The paper focuses on the currency board system, describing its underpinning principles and the constraints it imposes upon the economic policy. Those involve, primarily, a very prudent fiscal policy, a degree of wage and price flexibility, and a stable banking system. The author points to the regime's long history: currency board was common particularly between 1850 and 1950. It was rediscovered in the 1990s as helpful in restoring economic stability. This was particularly important to the countries whose own monetary policy had failed (Argentina in the 80s, where under rampant hyperinflation stabilisation programmes collapsed one by one; Bulgaria after the economic crisis and the hyperinflation of 1996-97). Another group of countries interested in currency board are those with no history of independent monetary policy at all.
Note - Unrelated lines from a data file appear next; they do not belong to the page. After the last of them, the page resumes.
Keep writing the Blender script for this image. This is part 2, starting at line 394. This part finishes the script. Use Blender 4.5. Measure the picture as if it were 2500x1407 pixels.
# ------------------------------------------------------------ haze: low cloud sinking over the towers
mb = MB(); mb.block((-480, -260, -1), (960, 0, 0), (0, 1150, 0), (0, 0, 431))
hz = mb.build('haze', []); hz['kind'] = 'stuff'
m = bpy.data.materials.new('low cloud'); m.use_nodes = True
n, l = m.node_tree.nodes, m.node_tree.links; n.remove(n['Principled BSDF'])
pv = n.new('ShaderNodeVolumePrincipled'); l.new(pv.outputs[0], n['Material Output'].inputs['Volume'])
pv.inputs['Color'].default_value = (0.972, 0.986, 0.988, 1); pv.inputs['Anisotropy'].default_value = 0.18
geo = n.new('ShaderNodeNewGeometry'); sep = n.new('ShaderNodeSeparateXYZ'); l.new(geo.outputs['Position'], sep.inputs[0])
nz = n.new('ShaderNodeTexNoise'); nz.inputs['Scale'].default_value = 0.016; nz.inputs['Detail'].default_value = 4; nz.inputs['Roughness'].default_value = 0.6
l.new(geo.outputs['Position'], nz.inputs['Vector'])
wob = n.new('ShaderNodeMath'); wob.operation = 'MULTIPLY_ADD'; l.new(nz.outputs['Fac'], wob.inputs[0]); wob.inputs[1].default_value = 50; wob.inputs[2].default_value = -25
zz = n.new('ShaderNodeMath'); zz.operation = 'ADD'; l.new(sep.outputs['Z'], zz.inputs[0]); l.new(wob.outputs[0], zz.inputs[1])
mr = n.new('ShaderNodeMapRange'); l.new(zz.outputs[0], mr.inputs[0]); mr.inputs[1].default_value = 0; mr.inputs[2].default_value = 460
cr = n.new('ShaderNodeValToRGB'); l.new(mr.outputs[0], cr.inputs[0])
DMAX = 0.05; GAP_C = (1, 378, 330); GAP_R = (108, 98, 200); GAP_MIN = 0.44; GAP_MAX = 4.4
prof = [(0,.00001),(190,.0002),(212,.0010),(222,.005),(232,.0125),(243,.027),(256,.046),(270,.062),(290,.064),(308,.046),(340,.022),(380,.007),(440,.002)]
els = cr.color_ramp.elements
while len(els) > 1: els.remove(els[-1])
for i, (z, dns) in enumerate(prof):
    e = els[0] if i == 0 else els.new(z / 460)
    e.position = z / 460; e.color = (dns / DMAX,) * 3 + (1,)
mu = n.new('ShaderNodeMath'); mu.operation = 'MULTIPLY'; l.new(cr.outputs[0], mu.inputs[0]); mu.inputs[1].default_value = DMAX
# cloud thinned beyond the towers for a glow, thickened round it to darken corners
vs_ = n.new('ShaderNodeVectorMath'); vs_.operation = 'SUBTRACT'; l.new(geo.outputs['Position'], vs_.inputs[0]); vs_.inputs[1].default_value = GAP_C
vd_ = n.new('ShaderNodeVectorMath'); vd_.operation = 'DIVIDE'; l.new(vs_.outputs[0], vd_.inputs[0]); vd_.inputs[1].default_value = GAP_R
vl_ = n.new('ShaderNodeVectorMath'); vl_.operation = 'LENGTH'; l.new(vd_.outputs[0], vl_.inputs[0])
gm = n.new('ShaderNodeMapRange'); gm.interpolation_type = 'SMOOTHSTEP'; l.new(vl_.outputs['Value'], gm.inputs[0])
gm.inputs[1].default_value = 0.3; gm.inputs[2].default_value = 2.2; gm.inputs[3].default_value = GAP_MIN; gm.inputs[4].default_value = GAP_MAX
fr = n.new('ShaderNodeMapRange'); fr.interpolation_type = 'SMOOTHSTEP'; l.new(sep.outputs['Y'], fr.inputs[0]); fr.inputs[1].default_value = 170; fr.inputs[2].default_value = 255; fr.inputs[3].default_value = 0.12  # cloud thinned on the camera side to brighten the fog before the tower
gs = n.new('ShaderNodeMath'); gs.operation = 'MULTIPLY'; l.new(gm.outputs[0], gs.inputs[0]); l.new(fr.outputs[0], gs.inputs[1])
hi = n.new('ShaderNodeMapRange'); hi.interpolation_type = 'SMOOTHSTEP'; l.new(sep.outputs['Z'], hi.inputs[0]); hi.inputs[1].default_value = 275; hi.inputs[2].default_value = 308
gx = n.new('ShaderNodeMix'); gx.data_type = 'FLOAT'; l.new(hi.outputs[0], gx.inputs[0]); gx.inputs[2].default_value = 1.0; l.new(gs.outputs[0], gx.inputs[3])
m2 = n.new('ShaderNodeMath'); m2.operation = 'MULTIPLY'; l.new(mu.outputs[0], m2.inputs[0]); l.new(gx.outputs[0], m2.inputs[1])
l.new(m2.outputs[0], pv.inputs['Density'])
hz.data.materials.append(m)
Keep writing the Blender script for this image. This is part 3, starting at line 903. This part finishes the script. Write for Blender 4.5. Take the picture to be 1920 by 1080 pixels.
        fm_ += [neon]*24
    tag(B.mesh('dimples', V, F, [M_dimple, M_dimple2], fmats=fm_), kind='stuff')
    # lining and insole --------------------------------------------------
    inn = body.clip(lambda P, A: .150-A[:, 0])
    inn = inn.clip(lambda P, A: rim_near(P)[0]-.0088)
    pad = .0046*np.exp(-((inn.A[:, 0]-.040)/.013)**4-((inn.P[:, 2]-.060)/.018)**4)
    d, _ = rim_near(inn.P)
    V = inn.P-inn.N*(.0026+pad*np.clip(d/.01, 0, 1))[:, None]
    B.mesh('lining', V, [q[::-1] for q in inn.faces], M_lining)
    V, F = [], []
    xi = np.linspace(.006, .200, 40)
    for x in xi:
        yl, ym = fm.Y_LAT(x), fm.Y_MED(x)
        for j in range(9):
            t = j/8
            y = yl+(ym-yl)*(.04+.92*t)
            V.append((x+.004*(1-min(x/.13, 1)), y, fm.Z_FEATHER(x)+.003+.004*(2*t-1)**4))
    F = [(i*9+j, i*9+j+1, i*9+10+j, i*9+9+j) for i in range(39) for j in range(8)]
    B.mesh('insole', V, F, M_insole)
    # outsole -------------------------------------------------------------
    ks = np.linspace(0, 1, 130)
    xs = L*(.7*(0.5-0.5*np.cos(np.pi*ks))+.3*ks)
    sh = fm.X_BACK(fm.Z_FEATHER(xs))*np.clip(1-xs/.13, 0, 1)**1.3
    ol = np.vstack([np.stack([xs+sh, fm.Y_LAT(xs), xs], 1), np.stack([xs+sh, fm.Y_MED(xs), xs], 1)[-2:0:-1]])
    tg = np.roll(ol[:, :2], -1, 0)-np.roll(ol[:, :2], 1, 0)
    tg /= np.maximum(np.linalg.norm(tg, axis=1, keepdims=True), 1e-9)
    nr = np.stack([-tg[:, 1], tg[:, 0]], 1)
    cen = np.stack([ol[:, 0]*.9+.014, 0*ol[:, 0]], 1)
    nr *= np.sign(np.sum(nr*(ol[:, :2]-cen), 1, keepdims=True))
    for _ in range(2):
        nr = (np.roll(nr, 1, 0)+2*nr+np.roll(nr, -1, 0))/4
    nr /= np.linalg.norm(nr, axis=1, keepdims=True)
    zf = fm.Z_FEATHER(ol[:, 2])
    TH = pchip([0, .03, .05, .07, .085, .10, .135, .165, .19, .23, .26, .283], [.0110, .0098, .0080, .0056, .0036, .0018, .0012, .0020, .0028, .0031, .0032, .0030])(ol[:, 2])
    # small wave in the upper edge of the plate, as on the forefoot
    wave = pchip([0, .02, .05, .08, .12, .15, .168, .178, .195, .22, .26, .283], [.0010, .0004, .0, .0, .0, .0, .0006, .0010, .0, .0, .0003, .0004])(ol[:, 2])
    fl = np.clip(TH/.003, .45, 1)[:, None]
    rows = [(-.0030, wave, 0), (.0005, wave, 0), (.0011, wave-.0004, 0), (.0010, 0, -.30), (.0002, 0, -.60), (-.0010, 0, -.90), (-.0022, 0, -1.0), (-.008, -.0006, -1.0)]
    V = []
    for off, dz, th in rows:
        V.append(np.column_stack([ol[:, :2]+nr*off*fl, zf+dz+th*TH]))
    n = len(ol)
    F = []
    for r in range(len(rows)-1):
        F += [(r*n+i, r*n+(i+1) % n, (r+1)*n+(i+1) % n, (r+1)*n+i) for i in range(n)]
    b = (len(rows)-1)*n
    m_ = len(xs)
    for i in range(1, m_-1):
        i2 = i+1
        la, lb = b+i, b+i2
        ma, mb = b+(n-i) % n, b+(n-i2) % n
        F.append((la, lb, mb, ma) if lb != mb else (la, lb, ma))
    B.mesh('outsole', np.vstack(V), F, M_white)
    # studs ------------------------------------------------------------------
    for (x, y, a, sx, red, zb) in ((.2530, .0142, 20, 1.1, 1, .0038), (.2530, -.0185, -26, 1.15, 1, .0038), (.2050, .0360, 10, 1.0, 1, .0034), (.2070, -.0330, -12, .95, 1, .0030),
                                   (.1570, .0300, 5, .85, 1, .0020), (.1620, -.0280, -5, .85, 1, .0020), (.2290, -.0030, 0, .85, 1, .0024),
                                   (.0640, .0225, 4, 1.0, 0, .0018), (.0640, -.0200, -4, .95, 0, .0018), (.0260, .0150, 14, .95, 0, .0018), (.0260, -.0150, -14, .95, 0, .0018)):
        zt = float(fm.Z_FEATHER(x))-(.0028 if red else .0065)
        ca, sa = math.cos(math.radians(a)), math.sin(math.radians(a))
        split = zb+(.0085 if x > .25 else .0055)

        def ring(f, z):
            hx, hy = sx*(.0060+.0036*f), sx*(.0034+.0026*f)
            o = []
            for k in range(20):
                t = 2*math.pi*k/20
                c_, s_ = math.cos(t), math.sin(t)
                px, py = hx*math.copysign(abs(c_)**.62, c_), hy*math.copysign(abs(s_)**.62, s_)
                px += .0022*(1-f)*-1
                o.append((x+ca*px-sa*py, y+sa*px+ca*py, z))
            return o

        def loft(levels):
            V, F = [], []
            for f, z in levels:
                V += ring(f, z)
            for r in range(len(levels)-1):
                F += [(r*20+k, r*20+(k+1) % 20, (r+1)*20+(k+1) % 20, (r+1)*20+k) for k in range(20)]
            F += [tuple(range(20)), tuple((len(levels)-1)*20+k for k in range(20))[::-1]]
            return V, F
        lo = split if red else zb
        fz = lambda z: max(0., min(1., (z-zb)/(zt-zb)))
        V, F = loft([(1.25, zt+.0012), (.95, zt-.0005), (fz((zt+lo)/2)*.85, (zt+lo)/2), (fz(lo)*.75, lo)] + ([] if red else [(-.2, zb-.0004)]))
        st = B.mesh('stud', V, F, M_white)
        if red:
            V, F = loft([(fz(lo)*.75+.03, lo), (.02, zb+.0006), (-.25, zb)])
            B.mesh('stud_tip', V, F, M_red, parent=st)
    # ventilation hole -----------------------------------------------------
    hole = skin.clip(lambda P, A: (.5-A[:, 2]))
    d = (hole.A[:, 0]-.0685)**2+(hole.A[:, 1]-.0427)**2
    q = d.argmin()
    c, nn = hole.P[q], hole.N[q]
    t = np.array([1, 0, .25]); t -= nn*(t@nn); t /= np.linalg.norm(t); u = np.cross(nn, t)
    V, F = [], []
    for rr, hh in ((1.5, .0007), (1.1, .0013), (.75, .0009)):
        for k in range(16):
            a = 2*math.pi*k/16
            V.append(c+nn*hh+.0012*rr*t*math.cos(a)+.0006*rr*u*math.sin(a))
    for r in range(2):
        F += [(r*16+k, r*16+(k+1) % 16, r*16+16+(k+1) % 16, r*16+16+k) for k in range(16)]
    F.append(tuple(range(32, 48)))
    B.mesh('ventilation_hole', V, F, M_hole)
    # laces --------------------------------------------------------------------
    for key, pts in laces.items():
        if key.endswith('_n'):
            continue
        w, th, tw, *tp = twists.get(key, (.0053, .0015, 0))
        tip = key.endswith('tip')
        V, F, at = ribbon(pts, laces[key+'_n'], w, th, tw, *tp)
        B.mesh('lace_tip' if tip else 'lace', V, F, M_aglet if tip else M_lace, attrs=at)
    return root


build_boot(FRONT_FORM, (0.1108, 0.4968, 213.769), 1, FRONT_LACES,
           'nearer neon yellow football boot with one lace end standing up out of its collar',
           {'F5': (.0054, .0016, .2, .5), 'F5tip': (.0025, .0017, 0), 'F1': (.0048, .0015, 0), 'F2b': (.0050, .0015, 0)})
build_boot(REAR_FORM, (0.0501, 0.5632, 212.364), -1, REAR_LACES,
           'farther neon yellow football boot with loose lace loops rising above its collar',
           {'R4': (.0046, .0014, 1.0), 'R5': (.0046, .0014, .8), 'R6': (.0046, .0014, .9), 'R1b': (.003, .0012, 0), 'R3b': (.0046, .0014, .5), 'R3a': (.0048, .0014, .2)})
Here belong the post-Soviet and post-Yugoslav republics such as Estonia, Lithuania, Bosnia, Herzegovina.
Empirical data indicate that countries with the currency board system in place achieve low and stable levels of inflation. Besides, the macroeconomic parameters both preconditioning the system and resulting from it - such as low inflation, stable exchange rate and low interest rate - are undoubtedly conducive to entrepreneurship and investment, thus becoming the cornerstone of fast economic growth.